| EXERCISE |
List all lines in the material below that contain "this".

## Start SOURCE DATA

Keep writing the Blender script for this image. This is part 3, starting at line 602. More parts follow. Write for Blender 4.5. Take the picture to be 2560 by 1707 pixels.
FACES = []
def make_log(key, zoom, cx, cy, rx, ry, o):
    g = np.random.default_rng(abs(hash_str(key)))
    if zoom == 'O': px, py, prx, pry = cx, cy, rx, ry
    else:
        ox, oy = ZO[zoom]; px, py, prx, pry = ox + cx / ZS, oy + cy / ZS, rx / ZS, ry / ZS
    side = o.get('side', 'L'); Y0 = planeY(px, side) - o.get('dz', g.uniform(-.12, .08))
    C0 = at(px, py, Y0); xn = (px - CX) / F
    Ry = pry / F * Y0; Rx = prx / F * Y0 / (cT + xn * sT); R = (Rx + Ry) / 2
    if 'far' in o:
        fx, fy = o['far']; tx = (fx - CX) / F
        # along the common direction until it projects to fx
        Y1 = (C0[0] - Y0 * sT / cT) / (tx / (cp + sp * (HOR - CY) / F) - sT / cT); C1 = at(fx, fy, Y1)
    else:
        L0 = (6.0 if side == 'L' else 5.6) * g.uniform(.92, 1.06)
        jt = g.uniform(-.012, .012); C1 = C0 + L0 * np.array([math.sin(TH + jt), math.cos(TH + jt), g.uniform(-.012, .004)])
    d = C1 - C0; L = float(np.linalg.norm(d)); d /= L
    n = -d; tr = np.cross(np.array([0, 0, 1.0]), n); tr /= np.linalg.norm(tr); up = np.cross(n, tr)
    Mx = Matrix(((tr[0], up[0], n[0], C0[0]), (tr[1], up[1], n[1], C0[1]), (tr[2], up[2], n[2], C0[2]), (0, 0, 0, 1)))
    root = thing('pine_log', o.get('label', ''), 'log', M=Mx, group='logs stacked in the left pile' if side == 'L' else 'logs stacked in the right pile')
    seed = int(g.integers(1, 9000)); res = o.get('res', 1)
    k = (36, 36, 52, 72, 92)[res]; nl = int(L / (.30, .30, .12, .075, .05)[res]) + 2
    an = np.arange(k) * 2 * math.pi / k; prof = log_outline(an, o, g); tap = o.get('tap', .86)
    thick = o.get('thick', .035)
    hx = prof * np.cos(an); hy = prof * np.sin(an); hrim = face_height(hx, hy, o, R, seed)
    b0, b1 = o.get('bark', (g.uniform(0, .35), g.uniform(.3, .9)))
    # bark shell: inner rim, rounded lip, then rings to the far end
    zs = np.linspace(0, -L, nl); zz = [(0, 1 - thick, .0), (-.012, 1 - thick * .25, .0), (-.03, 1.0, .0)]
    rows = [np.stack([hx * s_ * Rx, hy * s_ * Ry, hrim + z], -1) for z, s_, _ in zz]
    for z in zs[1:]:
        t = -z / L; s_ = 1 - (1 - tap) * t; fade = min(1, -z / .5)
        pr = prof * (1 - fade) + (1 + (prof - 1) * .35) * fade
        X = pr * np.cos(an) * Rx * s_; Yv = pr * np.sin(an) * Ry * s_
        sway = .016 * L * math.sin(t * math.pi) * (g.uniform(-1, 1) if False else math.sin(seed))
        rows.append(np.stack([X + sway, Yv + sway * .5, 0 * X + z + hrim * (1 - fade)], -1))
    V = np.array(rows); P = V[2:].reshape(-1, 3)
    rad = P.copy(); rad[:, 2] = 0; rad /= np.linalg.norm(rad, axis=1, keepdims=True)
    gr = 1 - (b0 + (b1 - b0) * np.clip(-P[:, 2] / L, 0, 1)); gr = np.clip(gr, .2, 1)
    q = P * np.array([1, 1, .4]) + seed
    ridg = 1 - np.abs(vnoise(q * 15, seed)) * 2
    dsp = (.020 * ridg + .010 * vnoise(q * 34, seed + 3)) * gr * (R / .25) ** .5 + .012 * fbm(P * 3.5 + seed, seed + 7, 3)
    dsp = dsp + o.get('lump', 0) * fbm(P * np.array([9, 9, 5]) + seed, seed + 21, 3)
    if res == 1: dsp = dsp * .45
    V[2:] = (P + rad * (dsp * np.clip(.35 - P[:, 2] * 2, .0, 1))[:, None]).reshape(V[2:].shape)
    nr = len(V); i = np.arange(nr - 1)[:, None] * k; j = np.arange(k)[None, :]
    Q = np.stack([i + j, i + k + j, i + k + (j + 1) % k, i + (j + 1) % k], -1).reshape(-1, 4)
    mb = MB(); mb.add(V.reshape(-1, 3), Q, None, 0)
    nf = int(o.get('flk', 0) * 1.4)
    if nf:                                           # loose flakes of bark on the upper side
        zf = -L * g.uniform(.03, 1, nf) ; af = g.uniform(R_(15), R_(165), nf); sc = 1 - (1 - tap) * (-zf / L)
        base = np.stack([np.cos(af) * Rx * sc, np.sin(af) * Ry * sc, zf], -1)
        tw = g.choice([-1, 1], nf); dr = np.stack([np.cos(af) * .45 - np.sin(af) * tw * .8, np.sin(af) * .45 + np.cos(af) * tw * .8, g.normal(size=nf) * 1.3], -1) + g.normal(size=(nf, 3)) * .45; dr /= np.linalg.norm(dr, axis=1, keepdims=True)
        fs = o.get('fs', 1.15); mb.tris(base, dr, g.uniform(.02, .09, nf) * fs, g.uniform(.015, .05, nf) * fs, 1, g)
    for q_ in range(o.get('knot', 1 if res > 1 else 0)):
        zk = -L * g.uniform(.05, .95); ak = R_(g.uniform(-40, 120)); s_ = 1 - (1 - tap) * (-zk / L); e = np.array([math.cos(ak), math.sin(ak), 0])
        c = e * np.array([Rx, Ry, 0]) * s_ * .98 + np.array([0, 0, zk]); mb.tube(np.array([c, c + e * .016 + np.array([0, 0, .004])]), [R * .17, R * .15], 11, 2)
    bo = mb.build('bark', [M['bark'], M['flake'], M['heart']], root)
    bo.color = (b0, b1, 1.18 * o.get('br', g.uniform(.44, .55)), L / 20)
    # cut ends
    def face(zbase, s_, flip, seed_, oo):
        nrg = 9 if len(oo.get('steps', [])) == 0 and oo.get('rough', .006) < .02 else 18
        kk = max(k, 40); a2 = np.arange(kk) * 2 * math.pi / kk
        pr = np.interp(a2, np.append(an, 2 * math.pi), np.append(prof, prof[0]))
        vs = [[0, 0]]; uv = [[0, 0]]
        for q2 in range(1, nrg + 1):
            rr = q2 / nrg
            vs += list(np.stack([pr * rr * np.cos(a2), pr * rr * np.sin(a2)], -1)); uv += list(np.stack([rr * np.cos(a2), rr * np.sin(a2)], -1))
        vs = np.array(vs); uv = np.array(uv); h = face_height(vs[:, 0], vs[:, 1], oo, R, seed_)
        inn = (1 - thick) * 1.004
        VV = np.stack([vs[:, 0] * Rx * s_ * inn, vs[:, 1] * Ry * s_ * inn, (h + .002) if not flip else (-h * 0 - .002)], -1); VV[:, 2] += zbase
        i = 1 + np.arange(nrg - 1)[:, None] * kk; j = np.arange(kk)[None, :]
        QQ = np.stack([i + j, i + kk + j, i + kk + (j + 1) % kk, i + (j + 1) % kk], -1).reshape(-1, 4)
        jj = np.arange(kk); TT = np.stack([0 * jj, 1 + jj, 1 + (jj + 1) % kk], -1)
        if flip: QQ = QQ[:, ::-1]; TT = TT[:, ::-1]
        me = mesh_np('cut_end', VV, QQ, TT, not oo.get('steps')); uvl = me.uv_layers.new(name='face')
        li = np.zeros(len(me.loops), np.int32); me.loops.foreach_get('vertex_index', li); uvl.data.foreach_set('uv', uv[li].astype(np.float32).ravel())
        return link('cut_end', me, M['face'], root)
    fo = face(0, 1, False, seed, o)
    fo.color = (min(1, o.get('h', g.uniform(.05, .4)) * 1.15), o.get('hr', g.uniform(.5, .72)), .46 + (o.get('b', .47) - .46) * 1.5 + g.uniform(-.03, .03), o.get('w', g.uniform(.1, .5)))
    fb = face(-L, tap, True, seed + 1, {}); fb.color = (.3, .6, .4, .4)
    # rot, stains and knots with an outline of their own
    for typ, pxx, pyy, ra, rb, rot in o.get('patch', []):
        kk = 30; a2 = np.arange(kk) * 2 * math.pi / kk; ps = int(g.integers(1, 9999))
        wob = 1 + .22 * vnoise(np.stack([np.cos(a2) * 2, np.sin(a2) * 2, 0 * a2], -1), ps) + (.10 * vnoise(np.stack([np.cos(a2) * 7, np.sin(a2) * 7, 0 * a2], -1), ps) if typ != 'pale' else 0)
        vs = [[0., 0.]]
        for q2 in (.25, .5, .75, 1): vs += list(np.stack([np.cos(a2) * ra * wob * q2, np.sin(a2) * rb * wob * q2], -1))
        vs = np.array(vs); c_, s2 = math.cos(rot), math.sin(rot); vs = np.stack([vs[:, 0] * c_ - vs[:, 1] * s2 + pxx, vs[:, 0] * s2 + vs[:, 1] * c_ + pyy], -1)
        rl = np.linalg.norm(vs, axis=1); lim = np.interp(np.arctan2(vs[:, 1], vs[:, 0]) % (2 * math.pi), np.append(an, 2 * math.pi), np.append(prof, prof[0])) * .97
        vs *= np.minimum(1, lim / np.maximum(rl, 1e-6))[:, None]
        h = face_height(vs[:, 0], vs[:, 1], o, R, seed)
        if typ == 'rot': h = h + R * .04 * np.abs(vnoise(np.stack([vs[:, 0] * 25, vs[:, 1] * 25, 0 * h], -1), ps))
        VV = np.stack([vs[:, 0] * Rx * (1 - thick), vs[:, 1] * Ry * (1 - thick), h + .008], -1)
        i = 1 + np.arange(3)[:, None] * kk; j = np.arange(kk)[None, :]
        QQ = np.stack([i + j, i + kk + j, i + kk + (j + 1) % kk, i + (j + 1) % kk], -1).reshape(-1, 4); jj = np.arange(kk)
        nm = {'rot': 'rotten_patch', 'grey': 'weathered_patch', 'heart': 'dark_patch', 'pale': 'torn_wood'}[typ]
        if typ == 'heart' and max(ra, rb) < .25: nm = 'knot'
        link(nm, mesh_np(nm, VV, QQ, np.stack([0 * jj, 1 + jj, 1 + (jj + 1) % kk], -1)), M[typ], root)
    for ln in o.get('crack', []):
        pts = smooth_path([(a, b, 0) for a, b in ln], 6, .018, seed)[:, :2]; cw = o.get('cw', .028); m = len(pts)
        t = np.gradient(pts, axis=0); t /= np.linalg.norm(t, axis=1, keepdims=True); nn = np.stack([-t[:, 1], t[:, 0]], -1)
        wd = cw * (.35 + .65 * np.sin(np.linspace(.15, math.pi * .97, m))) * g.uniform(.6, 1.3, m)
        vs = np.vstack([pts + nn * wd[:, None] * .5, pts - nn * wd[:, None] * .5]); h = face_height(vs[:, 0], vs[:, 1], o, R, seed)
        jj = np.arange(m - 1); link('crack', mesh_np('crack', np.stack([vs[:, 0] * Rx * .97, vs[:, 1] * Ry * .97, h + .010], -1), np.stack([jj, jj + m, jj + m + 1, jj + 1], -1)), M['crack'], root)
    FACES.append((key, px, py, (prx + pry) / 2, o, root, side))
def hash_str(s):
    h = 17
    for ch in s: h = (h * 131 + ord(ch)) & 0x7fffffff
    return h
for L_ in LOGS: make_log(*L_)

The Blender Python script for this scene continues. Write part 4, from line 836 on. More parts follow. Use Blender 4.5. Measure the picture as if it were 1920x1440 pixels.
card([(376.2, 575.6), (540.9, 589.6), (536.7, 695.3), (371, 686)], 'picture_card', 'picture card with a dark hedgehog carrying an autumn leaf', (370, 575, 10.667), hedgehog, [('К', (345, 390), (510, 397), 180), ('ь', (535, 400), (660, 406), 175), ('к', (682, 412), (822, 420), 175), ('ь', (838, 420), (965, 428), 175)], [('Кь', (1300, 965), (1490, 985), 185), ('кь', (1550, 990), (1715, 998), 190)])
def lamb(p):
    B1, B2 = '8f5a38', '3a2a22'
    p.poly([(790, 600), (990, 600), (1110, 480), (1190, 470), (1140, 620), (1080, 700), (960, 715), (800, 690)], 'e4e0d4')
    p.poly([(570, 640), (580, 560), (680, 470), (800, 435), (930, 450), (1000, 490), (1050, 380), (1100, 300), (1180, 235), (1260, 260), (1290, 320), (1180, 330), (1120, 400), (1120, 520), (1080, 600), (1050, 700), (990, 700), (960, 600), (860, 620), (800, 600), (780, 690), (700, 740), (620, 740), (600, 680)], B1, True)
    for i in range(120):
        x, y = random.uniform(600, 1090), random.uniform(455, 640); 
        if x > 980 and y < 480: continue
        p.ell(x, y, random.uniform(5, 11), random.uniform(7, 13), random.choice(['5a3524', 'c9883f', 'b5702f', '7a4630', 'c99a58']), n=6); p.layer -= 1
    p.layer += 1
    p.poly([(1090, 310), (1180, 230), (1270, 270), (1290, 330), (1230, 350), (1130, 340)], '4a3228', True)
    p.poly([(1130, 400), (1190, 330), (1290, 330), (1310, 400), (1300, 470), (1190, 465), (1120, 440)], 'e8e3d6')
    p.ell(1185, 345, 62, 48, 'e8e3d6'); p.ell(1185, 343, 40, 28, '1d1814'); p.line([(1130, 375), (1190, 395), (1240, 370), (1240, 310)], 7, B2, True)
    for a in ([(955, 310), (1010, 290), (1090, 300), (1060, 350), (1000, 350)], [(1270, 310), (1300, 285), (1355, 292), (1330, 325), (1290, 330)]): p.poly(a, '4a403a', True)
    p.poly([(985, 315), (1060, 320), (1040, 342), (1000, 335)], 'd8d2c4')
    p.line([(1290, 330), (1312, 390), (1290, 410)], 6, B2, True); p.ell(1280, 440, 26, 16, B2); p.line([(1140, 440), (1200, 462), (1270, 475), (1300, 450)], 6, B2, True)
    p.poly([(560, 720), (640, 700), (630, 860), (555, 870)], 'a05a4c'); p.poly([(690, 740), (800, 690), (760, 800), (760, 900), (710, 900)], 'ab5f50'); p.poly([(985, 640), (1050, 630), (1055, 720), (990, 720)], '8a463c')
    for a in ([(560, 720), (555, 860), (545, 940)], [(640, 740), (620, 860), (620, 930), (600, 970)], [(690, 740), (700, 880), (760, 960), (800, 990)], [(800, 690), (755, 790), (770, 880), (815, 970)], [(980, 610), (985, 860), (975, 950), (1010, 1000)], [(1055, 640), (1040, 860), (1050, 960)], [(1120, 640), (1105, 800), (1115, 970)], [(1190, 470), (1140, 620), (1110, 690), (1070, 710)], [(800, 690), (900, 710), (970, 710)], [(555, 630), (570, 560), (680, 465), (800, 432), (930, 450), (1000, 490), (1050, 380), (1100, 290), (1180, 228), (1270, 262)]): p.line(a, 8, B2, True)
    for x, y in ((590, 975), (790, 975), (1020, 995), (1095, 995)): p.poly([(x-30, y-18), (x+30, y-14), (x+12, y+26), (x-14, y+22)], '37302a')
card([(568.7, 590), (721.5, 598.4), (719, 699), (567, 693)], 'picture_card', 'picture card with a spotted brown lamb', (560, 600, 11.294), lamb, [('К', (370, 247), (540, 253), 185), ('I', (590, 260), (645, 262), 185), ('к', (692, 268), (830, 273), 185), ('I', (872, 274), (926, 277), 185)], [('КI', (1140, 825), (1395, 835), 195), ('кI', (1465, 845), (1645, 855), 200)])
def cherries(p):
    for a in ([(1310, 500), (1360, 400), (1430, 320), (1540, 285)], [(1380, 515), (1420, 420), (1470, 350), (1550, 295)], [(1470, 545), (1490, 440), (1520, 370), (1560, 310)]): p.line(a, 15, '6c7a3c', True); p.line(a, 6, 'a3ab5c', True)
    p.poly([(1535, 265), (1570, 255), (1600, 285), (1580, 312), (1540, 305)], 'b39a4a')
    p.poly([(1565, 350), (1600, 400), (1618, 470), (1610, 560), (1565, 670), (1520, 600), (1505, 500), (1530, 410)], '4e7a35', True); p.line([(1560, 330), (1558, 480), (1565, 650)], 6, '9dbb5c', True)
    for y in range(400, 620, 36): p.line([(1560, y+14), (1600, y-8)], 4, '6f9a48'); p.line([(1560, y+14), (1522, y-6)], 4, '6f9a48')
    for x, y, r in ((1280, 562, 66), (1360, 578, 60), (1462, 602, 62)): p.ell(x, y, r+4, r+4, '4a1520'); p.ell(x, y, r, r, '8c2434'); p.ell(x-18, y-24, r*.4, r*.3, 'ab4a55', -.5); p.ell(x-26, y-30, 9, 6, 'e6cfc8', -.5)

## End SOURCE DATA

| ANSWER BELOW |
Keep writing the Blender script for this image. This is part 3, starting at line 602. More parts follow. Write for Blender 4.5. Take the picture to be 2560 by 1707 pixels.
The Blender Python script for this scene continues. Write part 4, from line 836 on. More parts follow. Use Blender 4.5. Measure the picture as if it were 1920x1440 pixels.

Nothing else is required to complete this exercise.